In 1921, the Cathedral branch of the Mothers’ Union was outraged at the immodest, boisterous behaviour, and warned that men would lose respect. In Melbourne’s Sun News-Pictorial in 1947, Jack Dyer, captain-coach of Richmond, fretted that women’s “minds would be bewildered by the rules” and that football would “harden women’s muscles, spoil the shape of their legs and probably coarsen their whole appearance”.
Plus ca change. Graham Corns opined in The Advertiser as recently as 2015: “They had the skills, the balance, the fitness, the aggression and the competitive edge that defines good sportspeople but there was something amiss. It just didn’t look right! … Perhaps it was the outfits. They wore boys’ footy jumpers and shorts. Not particularly flattering.” This neatly outlines why change has been slow.
In a time before social security, when charities were heavily relied upon, games raised money for convalescent homes, unemployed girls, women’s refuges, and wartime food parcels. In 1916, men’s sporting clubs ceased activities to encourage able-bodied men to go to war, and some Perth employers found a way to use women’s football to shame men into enlisting.
It is telling that teams had names like Collins’ Cuties and Henderson’s Honeys, after their coaches (Jack Collins, Herb Henderson). In 1934, a Brisbane Sunday Mail article worried about “the ruination of athletes’ future suitability as wives”. There was a lot of concern about physical danger, and the press was often mocking, but attitudes were gradually shifting.

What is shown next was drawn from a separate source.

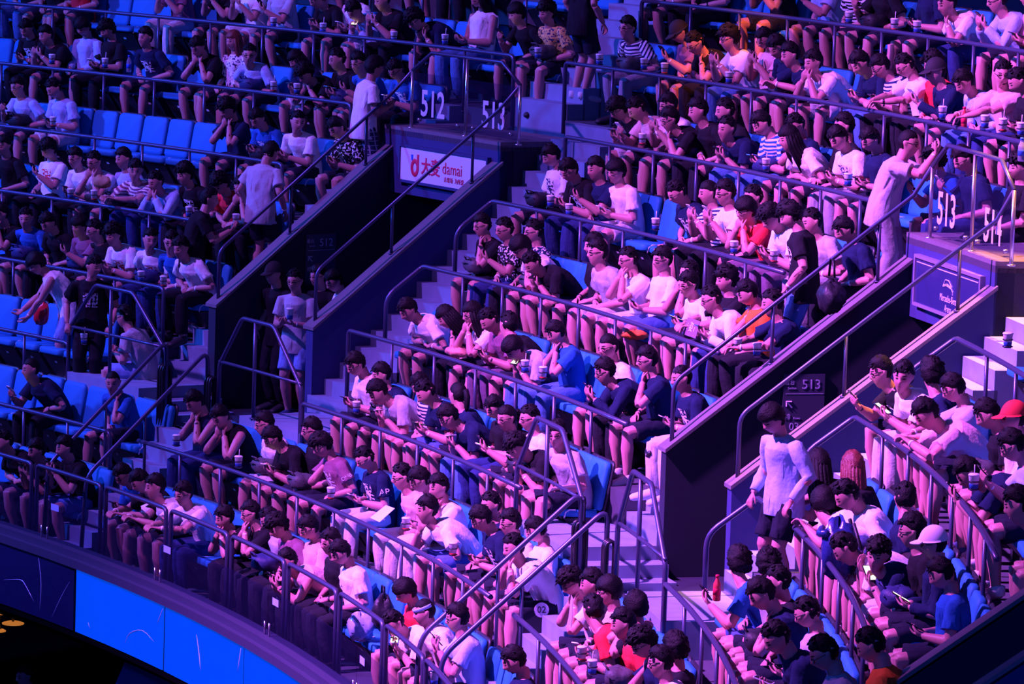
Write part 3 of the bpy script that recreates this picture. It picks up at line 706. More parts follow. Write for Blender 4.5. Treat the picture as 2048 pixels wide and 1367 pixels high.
def cloth(kind, code):
    nm = 'cloth_'+kind+'_'+code
    if nm in MATS: return MATS[nm]
    pat = code[1:] if len(code) > 1 else ''
    base = (TOPC if kind == 'top' else BOTC)[code[0]][0]
    m = mat(nm, base, 0.9, spec=0.08, bump=0.55, scale=13, noise=0.10)
    nt = m.node_tree; L = nt.links; b = nt.nodes['Principled BSDF']
    if kind == 'bot' and code == 'q': pat = 'q'
    if pat:
        at = nt.nodes.new('ShaderNodeAttribute'); at.attribute_name = 'rest'; mx = nt.nodes.new('ShaderNodeMix'); mx.data_type = 'RGBA'
        src = b.inputs['Base Color'].links[0].from_socket if b.inputs['Base Color'].links else None
        if src: L.new(src, mx.inputs[6])
        else: mx.inputs[6].default_value = (*base, 1)
        c2 = (.8, .78, .8) if sum(base) < 1.6 else (.02, .03, .09)
        if pat == 't' or pat == 'q':         # stripes across, or a check
            wv = nt.nodes.new('ShaderNodeTexWave'); wv.bands_direction = 'Z'; wv.inputs['Scale'].default_value = 8.0 if pat == 't' else 6.0
            L.new(at.outputs['Vector'], wv.inputs['Vector']); fac = wv.outputs['Fac']
            if pat == 'q':
                w2 = nt.nodes.new('ShaderNodeTexWave'); w2.bands_direction = 'X'; w2.inputs['Scale'].default_value = 6.0; L.new(at.outputs['Vector'], w2.inputs['Vector'])
                mm = nt.nodes.new('ShaderNodeMath'); mm.operation = 'MAXIMUM'; L.new(fac, mm.inputs[0]); L.new(w2.outputs['Fac'], mm.inputs[1]); fac = mm.outputs[0]; c2 = (.4, .42, .5)
            g = nt.nodes.new('ShaderNodeMath'); g.operation = 'GREATER_THAN'; g.inputs[1].default_value = 0.55 if pat == 't' else 0.93; L.new(fac, g.inputs[0]); L.new(g.outputs[0], mx.inputs[0])
        elif pat == 'f':                     # scattered print
            n = nt.nodes.new('ShaderNodeTexNoise'); n.inputs['Scale'].default_value = 34; L.new(at.outputs['Vector'], n.inputs['Vector'])
            g = nt.nodes.new('ShaderNodeMath'); g.operation = 'GREATER_THAN'; g.inputs[1].default_value = 0.56; L.new(n.outputs['Fac'], g.inputs[0]); L.new(g.outputs[0], mx.inputs[0])
            c2 = (.75, .72, .75) if sum(base) < .6 else (.05, .04, .12)
        else:                                # x: chest graphic, o: chest graphic in red
            sp = nt.nodes.new('ShaderNodeSeparateXYZ'); L.new(at.outputs['Vector'], sp.inputs[0])
            def M(op, a, b_=0.0):
                n = nt.nodes.new('ShaderNodeMath'); n.operation = op
                for i, v in enumerate((a, b_)):
                    if isinstance(v, (int, float)): n.inputs[i].default_value = v
                    else: L.new(v, n.inputs[i])
                return n.outputs[0]
            box = M('MULTIPLY', M('MULTIPLY', M('LESS_THAN', M('ABSOLUTE', sp.outputs[0]), .085), M('LESS_THAN', M('ABSOLUTE', M('SUBTRACT', sp.outputs[2], .27)), .085)), M('LESS_THAN', sp.outputs[1], -.05))
            n = nt.nodes.new('ShaderNodeTexNoise'); n.inputs['Scale'].default_value = 42; L.new(at.outputs['Vector'], n.inputs['Vector'])
            L.new(M('MULTIPLY', box, M('GREATER_THAN', n.outputs['Fac'], .5)), mx.inputs[0])
            c2 = (.7, .03, .06) if pat == 'o' else ((.75, .73, .78) if sum(base) < .9 else (.03, .03, .09))
        mx.inputs[7].default_value = (*c2, 1); L.new(mx.outputs[2], b.inputs['Base Color'])
    return m
SHOEM = [mat('white_shoe', (.6, .6, .62), .6), mat('black_shoe', (.02, .02, .025), .6), mat('blue_shoe', (.03, .05, .14), .6)]
FRAMEM = mat('glasses_frame', (.02, .02, .025), .3, metal=.3)

# ---------------------------------------------------------------- hair, caps, glasses (shared meshes about the head centre)
def hair_mesh(kind, var=0):
    nu, nv = 30, 22; V = []; r_ = np.random.default_rng(sum(map(ord, kind))+var*7); w_ = r_.uniform(0, 6, 4)
    top, side, frn, nz = {'s': (.030, .009, .058, .006), 'b': (.034, .022, .036, .004), 'm': (.046, .026, .048, .014), 'z': (.008, .005, .060, .002), 'l': (.022, .016, .046, .004), 't': (.014, .010, .056, .003), 'u': (.028, .010, .062, .009)}[kind]
    for j in range(nv+1):
        ph = math.pi*0.80*j/nv
        for i in range(nu):
            t = 2*math.pi*i/nu
            d = np.array([math.sin(ph)*math.sin(t), -math.sin(ph)*math.cos(t), math.cos(ph)]); p = head_point(d)
            fr = -d[1]                                     # 1 at the face
            edge = float(np.interp(fr, [-1, -.25, -.12, .02, .12, .35, .6, 1], [-.066, -.060, -.012, -.004, .030, frn-.006, frn, frn]))+0.003*math.sin(p[0]*260)
            if kind == 'b' and fr > .1: edge = min(edge, .036 if fr > .35 else .012)
            if kind == 'm' and fr > .3: edge -= .006
            if kind in 'l' and fr < 0.30: edge = -0.09
            if kind == 's': edge += (.004, -.006, .008)[var]*max(0, fr)+(.0, .010, -.010)[var]*(p[0]/.08)*max(0, fr)
            h = (p[2]-edge)/0.014; k = 1/(1+math.exp(-4*h))
            tk = side+(top-side)*max(0, d[2]*.85+fr*.25)**0.8
            if kind not in 'bl': tk *= .38+.62*min(1, max(0, (p[2]-edge)/.05))
            tk *= 1+.16*math.sin(3*t+w_[0]+4*ph)*math.sin(ph*3+w_[1])+(0, .35, -.3)[var]*p[0]/.08*(d[2] > 0)-(.0, .0, .25)[var]
            e = -0.012+(tk+0.012)*k+nz*k*(r_.random()-.5)*2
            V.append(p+e*d)
    mb = MB(); F = [(j*nu+i, (j+1)*nu+i, (j+1)*nu+(i+1) % nu, j*nu+(i+1) % nu) for j in range(nv) for i in range(nu)]
    mb.add(V, F+[tuple(nv*nu+i for i in range(nu))])
    if kind in 'smu':                                      # tufts give the crop its texture
        for q in range(26 if kind != 'm' else 44):
            a, b = r_.uniform(0, 2*math.pi), r_.uniform(0, 1.0)
            d = np.array([math.sin(b)*math.sin(a), -math.sin(b)*math.cos(a), math.cos(b)]); p = head_point(d, top*.55)
            g_ = np.array([r_.uniform(-.7, .7), -1.0, r_.uniform(-.2, .3)]); o = nrm(g_-(g_@d)*d+d*(.22 if kind == 's' else .42))
            mb.tube([p-d*.006, p+o*top*.55, p+o*top*1.15-d*.006], [(.014, .010), (.012, .008), (.002, .002)], 5)
    if kind == 'b':
        for q in range(9):
            x = -0.056+q*0.014; mb.tube([(x, -.085+abs(x)*.5, .075), (x, -.103+abs(x)*.6, .05), (x+.003, -.099+abs(x)*.62, .022+.004*(q % 3))], [.011, .010, .003], 5)
    if kind == 'l':
        for q in range(15):
            a = math.radians(-118+q*236/14); p = np.array([.078*math.sin(a), .09*math.cos(a), .0])
            mb.tube([p+(0, 0, .05), p*1.06+(0, .01, -.08), p*1.12+(0, .03, -.2), p*1.0+(0, .05, -.31-.02*(q % 3))], [.020, .024, .022, .006], 6)
    if kind == 't':
        mb.tube([(0, .095, .03), (0, .135, .035), (0, .15, -.03), (0, .135, -.13), (0, .12, -.19)], [.02, .03, .034, .028, .006], 9)
    return mb.mesh('hair', HAIR, True)
HM = {k: hair_mesh(k) for k in 'sbmzltu'}
HMS = [HM['s'], hair_mesh('s', 1), hair_mesh('s', 2)]; HMM = [HM['m'], hair_mesh('m', 1)]
HMR = HM['l'].copy(); HMR.materials.clear(); HMR.materials.append(HAIRR)
def cap_mesh(m):
    mb = MB(); nu, nv = 26, 10; V = []
    for j in range(nv+1):
        ph = math.pi*0.46*j/nv
        for i in range(nu):
            t = 2*math.pi*i/nu; d = np.array([math.sin(ph)*math.sin(t), -math.sin(ph)*math.cos(t), math.cos(ph)]); V.append(head_point(d, .017)+np.array([0, 0, .012]))
    mb.add(V, [(j*nu+i, (j+1)*nu+i, (j+1)*nu+(i+1) % nu, j*nu+(i+1) % nu) for j in range(nv) for i in range(nu)]+[tuple(nv*nu+i for i in range(nu))])
    a = [(s*.072, -.05, .035) for s in (-1, 1)]; n = 9; T = [(.074*math.sin(x), -.062-.045*math.cos(x), .04) for x in np.linspace(-1.3, 1.3, n)]; U = [(.074*math.sin(x), -.075-.11*math.cos(x), .022) for x in np.linspace(-1.3, 1.3, n)]
    V = [np.array(p) for p in T+U]; V += [p+np.array([0, 0, -.007]) for p in V]
    F = [(i, i+1, n+i+1, n+i) for i in range(n-1)]+[(2*n+i, 3*n+i, 3*n+i+1, 2*n+i+1) for i in range(n-1)]+[(n+i, n+i+1, 3*n+i+1, 3*n+i) for i in range(n-1)]
    mb.add(V, F); return mb.mesh('cap', m, True)
CAPM = {'K': cap_mesh(mat('black_cap', (.015, .015, .02), .8)), 'W': cap_mesh(mat('white_cap', (.8, .78, .8), .8)), 'R': cap_mesh(mat('red_cap', (.75, .03, .04), .8))}
def glasses_mesh():
    mb = MB()
    for s in (-1, 1):
        a = np.linspace(0, 2*math.pi, 13); mb.tube([(s*.032+.0215*math.cos(t), -.099+.012*abs(math.cos(t))*(1 if math.cos(t)*s > 0 else .2), .004+.0165*math.sin(t)) for t in a], .0032, 5, caps=False)
        mb.tube([(s*.053, -.09, .01), (s*.072, -.06, .012), (s*.082, .0, .012), (s*.081, .02, .002)], .003, 4)
    mb.tube([(-.011, -.1, .006), (0, -.103, .009), (.011, -.1, .006)], .003, 5); return mb.mesh('glasses', FRAMEM, True)
GLM = glasses_mesh()
PHONEB = mat('phone_body', (.015, .015, .02), .3); SCREEN = mat('phone_screen_lit', (.1, .1, .1), .3, emit=(1.0, .86, .72), estr=1.6); PHW = mat('phone_white', (.7, .7, .72), .35)
def phone_mesh(lit, white):
    mb = MB(); V = []
    pts = [(x*.036, z*.074) for x, z in ((-.8, -1), (.8, -1), (1, -.9), (1, .9), (.8, 1), (-.8, 1), (-1, .9), (-1, -.9))]
    V = [(x, -.004, z) for x, z in pts]+[(x, .004, z) for x, z in pts]; F = [tuple(range(8)), tuple(range(15, 7, -1))]+[(i, i+8, (i+1) % 8+8, (i+1) % 8) for i in range(8)]
    mb.add(V, F, 0); mb.add([(-.032, -.0046, -.066), (.032, -.0046, -.066), (.032, -.0046, .066), (-.032, -.0046, .066)], [(0, 1, 2, 3)], 1)
    return mb.mesh('phone', [PHW if white else PHONEB, SCREEN if lit else PHONEB])
PHM = {(l, w): phone_mesh(l, w) for l in (0, 1) for w in (0, 1)}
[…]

In 1954, when Evelyn Mooney played in a men’s team, the Morwell Advertiser reported that women had “invaded one of the few remaining aspects of sport regarded as a man’s prerogative”.
There was no law against women playing in a men’s team, and in 1995, Sally Rees from the Darebin Falcons nominated for the men’s draft. Draft rules were immediately amended to prevent similar nominations. As late as 2003, the University of Melbourne women’s team wasn’t allowed to train on the main campus oval.
What becomes apparent is that the men’s game has a lot to learn from the women’s in terms of acceptance of LGBTI players. The game has been a safe space for women; it’s likened to being part of a big family.
In 1998, brothel Langtrees of Perth offered cash sponsorship for the right to brand the uniform of a WA team dubbed “Wicked Women”. The money had to come from somewhere, after all. Women’s football has been largely under-resourced and run entirely by volunteers. Names appear and reappear, women who have given tirelessly of their time and expertise.
Play On! is full of entertaining anecdotes but the language can be a bit fusty and the detail a bit repetitive. Sentences that don’t require a run-up begin with “it should be noted that” so the overall experience can be exhausting. Too often it reads like a history for nerds, not meant to entertain a general audience. But having said that, it also holds a great deal of gold.
The development of the women’s code came from regional towns as much as big cities. Marlene Dunn, pictured in her footy gear in 1957, played in the undefeated team for Trentham, Victoria. Jess Cameron, part of Collingwood’s AFL Women’s league 2017, is her granddaughter. She also won Australia Women’s Cricketer of the Year in 2013.
Imagine if Collingwood star Scott Pendlebury played professional cricket in the off-season. In 2017, AFL women’s players are paid for nine hours of work a week. There is a future when our sportswomen will be paid enough so that they don’t have to be all things. Bring it on.
Louise Swinn is a writer and publisher and, though she doesn’t admit it here, a Geelong tragic.